Der Ausspracheschulung wird im Fremdsprachenunterricht in sehr unterschiedlicher Weise Aufmerksamkeit zuteil. Allzu oft fristet dieser für den tatsächlichen Gebrauch der Zielsprache ggf. essentielle Bestandteil jedoch ein weitgehend stiefkindliches Dasein. Selbst diejenigen Lehrenden, die sich hin und wieder dieses vernachlässigten Bereichs annehmen, tun dies mitunter ohne klar formulierte Beweggründe, geschweige denn auf dem Fundament systematisch angelegter Vermittlungsmethoden und -techniken.
Welche Ursachen zeichnen für diesen im Vergleich zu anderen Teilgebieten des Fremdsprachenunterrichts (z. B. Grammatikvermittlung, Wortschatzarbeit) geringen Stellenwert verantwortlich?
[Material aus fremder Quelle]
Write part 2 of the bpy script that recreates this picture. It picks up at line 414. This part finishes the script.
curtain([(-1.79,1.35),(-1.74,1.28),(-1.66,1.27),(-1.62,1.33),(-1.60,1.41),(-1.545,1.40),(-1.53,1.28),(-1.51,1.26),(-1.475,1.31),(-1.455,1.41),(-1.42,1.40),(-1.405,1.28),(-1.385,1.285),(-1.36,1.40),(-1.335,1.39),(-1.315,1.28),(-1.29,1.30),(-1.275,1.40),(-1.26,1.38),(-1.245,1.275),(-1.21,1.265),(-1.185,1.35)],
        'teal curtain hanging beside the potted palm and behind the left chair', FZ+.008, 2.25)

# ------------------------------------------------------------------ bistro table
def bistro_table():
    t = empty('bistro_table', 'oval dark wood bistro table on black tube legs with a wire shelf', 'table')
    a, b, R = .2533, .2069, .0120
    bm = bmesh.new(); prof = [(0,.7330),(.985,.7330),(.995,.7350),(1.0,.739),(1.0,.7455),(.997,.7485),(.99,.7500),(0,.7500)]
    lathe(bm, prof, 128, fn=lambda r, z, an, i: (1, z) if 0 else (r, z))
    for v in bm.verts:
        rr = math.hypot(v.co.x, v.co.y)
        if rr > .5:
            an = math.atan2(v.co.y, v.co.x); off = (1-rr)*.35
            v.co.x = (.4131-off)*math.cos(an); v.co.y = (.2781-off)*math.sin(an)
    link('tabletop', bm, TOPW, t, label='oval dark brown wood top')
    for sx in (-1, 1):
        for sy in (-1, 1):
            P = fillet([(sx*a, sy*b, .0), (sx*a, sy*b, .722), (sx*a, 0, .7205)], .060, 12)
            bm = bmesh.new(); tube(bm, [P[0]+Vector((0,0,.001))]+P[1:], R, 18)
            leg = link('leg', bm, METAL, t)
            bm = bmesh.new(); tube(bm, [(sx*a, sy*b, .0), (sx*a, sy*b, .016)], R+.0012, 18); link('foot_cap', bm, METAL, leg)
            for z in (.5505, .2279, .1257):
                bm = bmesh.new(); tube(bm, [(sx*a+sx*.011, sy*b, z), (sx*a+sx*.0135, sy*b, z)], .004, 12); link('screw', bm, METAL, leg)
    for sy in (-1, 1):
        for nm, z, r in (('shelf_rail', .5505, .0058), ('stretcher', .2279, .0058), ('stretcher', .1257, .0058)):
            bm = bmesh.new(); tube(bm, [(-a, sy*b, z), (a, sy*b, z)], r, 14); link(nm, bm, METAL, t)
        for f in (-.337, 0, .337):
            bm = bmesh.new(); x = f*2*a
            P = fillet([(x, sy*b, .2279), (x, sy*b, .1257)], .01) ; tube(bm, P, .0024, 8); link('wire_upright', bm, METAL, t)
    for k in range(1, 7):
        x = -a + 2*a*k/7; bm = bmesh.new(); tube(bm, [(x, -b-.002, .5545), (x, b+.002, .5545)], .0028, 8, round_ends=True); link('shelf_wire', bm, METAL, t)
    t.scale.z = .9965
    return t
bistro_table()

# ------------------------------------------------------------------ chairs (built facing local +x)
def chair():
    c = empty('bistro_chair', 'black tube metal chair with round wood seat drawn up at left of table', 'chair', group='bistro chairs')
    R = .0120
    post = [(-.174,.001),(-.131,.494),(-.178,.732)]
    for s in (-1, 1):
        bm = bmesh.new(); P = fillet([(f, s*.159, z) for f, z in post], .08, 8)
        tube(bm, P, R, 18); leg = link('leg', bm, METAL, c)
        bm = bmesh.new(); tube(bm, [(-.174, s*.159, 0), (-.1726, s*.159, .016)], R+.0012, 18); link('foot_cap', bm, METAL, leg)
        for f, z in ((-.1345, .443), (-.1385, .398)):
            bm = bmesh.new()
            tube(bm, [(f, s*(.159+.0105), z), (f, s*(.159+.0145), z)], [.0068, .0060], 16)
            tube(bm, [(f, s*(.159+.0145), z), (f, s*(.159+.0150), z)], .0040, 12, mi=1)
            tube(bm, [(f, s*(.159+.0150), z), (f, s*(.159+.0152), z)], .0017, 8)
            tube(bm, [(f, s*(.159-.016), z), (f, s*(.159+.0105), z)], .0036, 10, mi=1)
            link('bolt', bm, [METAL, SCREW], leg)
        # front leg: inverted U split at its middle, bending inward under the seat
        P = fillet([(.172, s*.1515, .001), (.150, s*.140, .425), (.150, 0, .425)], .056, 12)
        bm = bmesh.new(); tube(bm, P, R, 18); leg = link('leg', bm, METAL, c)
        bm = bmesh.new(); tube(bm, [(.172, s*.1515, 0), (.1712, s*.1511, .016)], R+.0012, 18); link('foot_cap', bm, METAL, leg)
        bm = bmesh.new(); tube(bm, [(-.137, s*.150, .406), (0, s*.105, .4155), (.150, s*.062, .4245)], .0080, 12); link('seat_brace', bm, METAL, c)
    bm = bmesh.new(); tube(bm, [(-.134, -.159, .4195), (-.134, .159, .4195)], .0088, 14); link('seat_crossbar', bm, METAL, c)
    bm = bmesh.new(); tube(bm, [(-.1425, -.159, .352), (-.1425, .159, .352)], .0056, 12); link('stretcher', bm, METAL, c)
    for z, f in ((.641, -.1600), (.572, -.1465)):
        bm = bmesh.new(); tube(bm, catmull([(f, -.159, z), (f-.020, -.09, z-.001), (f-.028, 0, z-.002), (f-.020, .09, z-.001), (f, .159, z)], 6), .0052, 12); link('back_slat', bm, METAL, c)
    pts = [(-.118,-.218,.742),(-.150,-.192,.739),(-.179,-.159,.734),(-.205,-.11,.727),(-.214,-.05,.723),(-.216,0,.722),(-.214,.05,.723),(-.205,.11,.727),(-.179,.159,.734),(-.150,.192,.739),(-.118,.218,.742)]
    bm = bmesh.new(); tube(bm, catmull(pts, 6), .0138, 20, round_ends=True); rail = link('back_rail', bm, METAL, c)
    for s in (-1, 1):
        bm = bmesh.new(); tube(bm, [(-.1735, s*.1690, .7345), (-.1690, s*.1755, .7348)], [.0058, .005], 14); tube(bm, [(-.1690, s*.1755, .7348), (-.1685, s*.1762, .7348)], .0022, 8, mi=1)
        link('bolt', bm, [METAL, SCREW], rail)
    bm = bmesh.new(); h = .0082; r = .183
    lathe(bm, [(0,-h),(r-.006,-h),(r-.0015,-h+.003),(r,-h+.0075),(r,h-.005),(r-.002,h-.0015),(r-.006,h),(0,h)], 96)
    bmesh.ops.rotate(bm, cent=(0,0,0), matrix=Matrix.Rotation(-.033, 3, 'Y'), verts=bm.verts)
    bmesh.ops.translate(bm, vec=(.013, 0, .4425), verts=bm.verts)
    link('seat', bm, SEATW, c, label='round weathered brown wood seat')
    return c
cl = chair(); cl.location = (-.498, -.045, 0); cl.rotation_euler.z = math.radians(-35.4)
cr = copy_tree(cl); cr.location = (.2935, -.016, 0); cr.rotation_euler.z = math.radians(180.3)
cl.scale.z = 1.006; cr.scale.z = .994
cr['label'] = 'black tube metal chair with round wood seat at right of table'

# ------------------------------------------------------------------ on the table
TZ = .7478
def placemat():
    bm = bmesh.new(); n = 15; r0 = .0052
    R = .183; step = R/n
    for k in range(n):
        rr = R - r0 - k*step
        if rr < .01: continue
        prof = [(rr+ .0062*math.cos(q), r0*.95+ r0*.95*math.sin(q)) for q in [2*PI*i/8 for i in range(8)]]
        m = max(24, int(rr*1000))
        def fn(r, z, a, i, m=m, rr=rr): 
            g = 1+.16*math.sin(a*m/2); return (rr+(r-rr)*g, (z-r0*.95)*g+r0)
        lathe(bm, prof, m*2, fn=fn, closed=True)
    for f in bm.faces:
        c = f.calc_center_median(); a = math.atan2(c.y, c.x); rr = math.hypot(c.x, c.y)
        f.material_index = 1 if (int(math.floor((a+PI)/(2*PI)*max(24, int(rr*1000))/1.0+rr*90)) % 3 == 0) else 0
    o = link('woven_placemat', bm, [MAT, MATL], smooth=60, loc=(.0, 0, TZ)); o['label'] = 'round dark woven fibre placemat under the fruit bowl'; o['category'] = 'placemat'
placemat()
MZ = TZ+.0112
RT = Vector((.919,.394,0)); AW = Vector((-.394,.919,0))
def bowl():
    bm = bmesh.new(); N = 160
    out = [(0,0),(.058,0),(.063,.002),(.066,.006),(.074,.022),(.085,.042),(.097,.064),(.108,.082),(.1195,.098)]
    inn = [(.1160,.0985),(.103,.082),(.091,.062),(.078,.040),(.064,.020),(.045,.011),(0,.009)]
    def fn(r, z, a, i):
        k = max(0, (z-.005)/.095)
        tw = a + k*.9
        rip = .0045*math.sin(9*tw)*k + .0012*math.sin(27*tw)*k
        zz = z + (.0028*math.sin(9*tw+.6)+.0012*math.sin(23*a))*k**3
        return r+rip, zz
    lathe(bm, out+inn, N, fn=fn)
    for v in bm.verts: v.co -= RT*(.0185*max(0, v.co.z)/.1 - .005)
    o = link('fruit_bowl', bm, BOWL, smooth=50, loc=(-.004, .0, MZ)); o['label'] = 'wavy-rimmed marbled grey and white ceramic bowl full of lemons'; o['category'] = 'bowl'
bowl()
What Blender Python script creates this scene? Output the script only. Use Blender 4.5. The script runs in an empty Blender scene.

Digeser (1993:58) unterscheidet zwischen drei möglichen Hintergründen. Demnach sei der „sysiphusartige“ Charakter der Ausspracheschulung für viele Lehrende ausschlaggebend, mit der Zeit eine gewisse Resignationshaltung einzunehmen:
„Ausspracheschulung muß ja in nahezu allen Unterrichtsphasen stattfinden und bedeutet eine Aufgabe, mit welcher die Lehrerin/der Lehrer nie an ein Ende gelangt, an dem das Zeichen Aufgabe erfüllt aufleuchtet.“ (ebd.)
Zudem rechtfertigten Fremdsprachenlehrer/innen eine entsprechende Geringschätzung immer öfter mit dem Argument, dass Englisch als Weltsprache zunehmend dem Zwecke der Kommunikation zwischen Nicht-Muttersprachlern diene, die allesamt eine defizitäre Aussprache aufwiesen und sich dennoch verständigen könnten.
Schließlich schlage sich eine derartige Interessenverschiebung auch in den existierenden Lehrwerken und Unterrichtsmaterialien nieder, sodass Lehrenden mit überdurchschnittlicher Motivation zur Thematisierung ausspracherelevanter Unterrichtsinhalte vergleichsweise wenige Ressourcen zur Verfügung stünden (ebd.).
Die vorliegende Arbeit geht der Frage nach, inwieweit insbesondere die ersten beiden Argumentationsstränge haltbar sind bzw. welche Gegenpositionen und weiteren Ansätze bemüht werden können, die eine ggf. größere Relevanz der Ausspracheschulung nahe legen.
Inhaltsverzeichnis
1 Einleitung
2 Der Stellenwert der Aussprache beim Erlernen einer Fremdsprache
2.1 Kann im Sinne des EIL auf Ausspracheschulung verzichtet werden?
2.2 Warum ist eine gute Aussprache wichtig?
2.3 Welches Aussprachemodell sollte vermittelt werden?
3 Kompetenzbereiche der Aussprache
3.1 Segmental
3.2 Supra-segmental
4 Einflussgrößen des Aussprachelernerfolgs
4.1 Einstellung und Motivation gegenüber der Zielsprache
4.2 Alter (Critical Hypothesis)
4.3 Muttersprache (Contrastive Hypothesis)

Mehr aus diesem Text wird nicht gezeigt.